Thursday, July 13, 2006

Networking Faiths in Oxford

I've lived in Oxford for a little over 6 years, not very long, but several generations of ancestors on my father's side have been in the area - particularly in Horspath and Wendlebury - during the 17th and 18th Centuries. I've been fascinated to know how the University (and thence the city) of world-reknown emerged; reading almost any history, you find that the original seed was sown by Saint Frideswide. She was the one who established it's original foundations through a priory, and since then spirituality and Faith have given real life at the heart of the city of Oxford; the Colleges and Halls that later came to be known as the Collegiate University were established for religious purposes and have given birth to many movements. You can still find places of pilgrimage in and around Oxford to reflect on St. Frideswide - there are churches named after her, her tomb, and shrines where there's a statue, such as the Lady Chapel of St. Michael's at the North Gate.

However, nowadays, some would say that St. Frideswide and her vision are badly neglected, especially at the University. From my personal observation, the institution is fastidious in keeping the role of spirituality and Faith as an individual presonal matter, being at pains not to show a hint of apologetics itself; in my work at the University I communicate with Central Administration about multifaith and interfaith matters not directly through faith per se but through my being an 'ethnic minority'! It's a world away from previous centuries. Yet this curiosity might offer a way forward because 'ethnic minorities' represent great and populous nations, where spirituality and Faith are often taken much more to heart and treated with reverence and respect; today Oxford is home to people from many nations around the world and is thus naturally multi-faith.

Whatever the University's current official stance, there's considerable activity among and between faiths, but it's not easy to know what's going on, even for someone who has the time and wherewithall to tap into the various sources. So how to facilitate something to connect and support each other better? Here I'll just mention a few personal thoughts about this process, and try to write a few points about vision, what this is all this for.

To me Oxford should have a global vision with spirituality and faith right at the heart of it that is - as has been said so often - "locally rooted, globally connected." The sense of spirituality can be variously expressed. From my Buddhist perspective, lokuttara dhamma is a phrase in the ancient Pali language that connotes the essence of spirituality, referring to transcendence of Samsara through Path, Fruition and Nirvana (a phrase I already mentioned in notes on Bohm's discussion of fragmentation and wholeness). Oxford has a very rich spiritual heritage spanning more than a thousand years, making it a well-established religious centre of major importance; more recently the influx of people from so many nations around the world makes it a microcosm of global faiths. My father noticed that even though Oxford has a small population, it has people from so many different nations, which you would only ordinarily encounter in a city like London.

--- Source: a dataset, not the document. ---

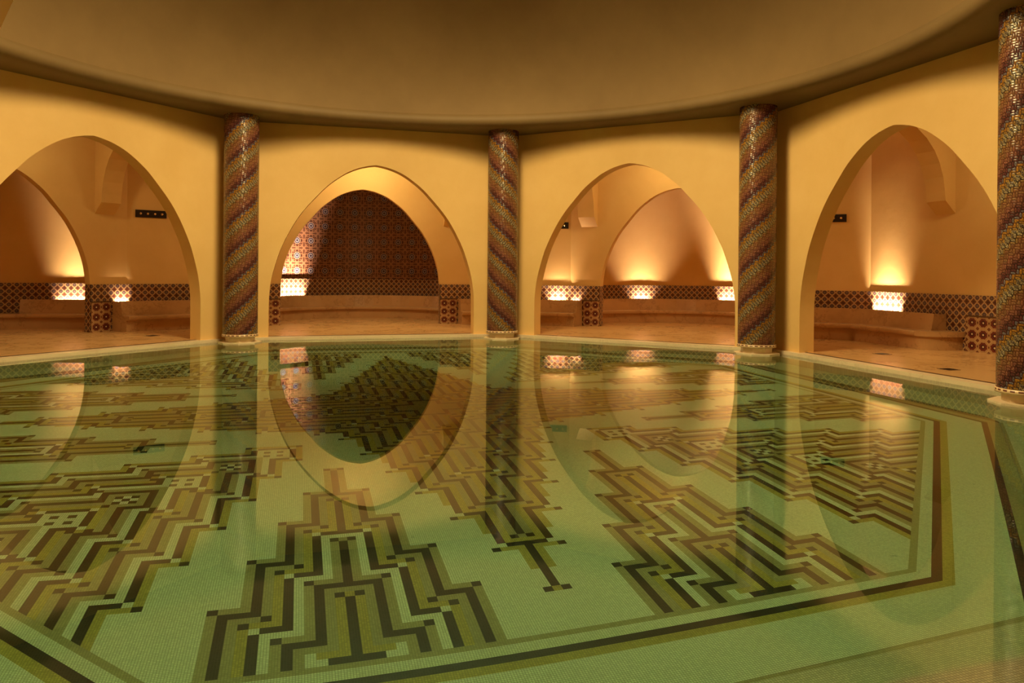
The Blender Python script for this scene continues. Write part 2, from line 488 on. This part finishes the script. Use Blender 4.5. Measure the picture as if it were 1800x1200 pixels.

If I am to start setting down a list of points, what should I put for point number 1? I think that should set the tone, so should really speak from the heart of spirituality, with which people of Faith can resonate, something that gives real meaning to life in contrast to acquisitive and mechanistic existence. So I would suggest something along the lines of:

1. Promoting spirituality and faith as a means for deeper meaning in life. Then, I think it is worth talking about shared spiritual values and there's already been a huge amount of work at many levels through the declaration towards a Global ethic: 2. The cultivation of spiritual values and a global ethic

As a simple basis for how we should conduct our lives, there are four directives in the Global Ethic: i. commitment to a culture of non-violence and respect for life ii. commitment to a culture of solidarity and a just economic order iii. commitment to a culture of tolerance and life of truthfulness iv. commitment to a culture of equal rights and partnership between men and women

(personally, I think this misses a 5th directive of keeping mindful by avoiding intoxicants such as alcohol, but four is better than zero!)

This has to be validated, so it seems fitting that the book 'Testing the Global Ethic' was edited by Oxford people - Rev. Dr Marcus Braybrooke and Peggy Morgan. It's not just an academic work - note the 'Call to our Guiding Institutions' that seeks to apply these values at many levels in society: http://www.consciouschoice.com/2000/cc1304/calltoguidinginsts1304.html http://www.cpwr.org/resource/call_to_gis.htm And I'd continue by talking about establishing common purpose...

" finding common ground internally and externally to progress on a united front, so as to develop harmony and support each other, thereby working towards a community of friendship, mutual respect, sharing and learning among the cultures and faiths of Oxford and a source of inspiration for all." I tend to emphasise unity because the world is such a fragmented place.

So a little vision, a personal vision, with just a couple of points that I hope might be a useful contribution to any co-ordinated initiative. I hope many others will contribute theirs... How about an Oxford faiths wiki...? :-)

1 comment:

carlo.55 said...

I think Oxford University is definitely one of the world's greatest educational institution. It's history is rich and it has produced a many famous intellectual giants. For me Oxford has to combine its rich tradtiotn with modern innovation in order for it to excel among other universities.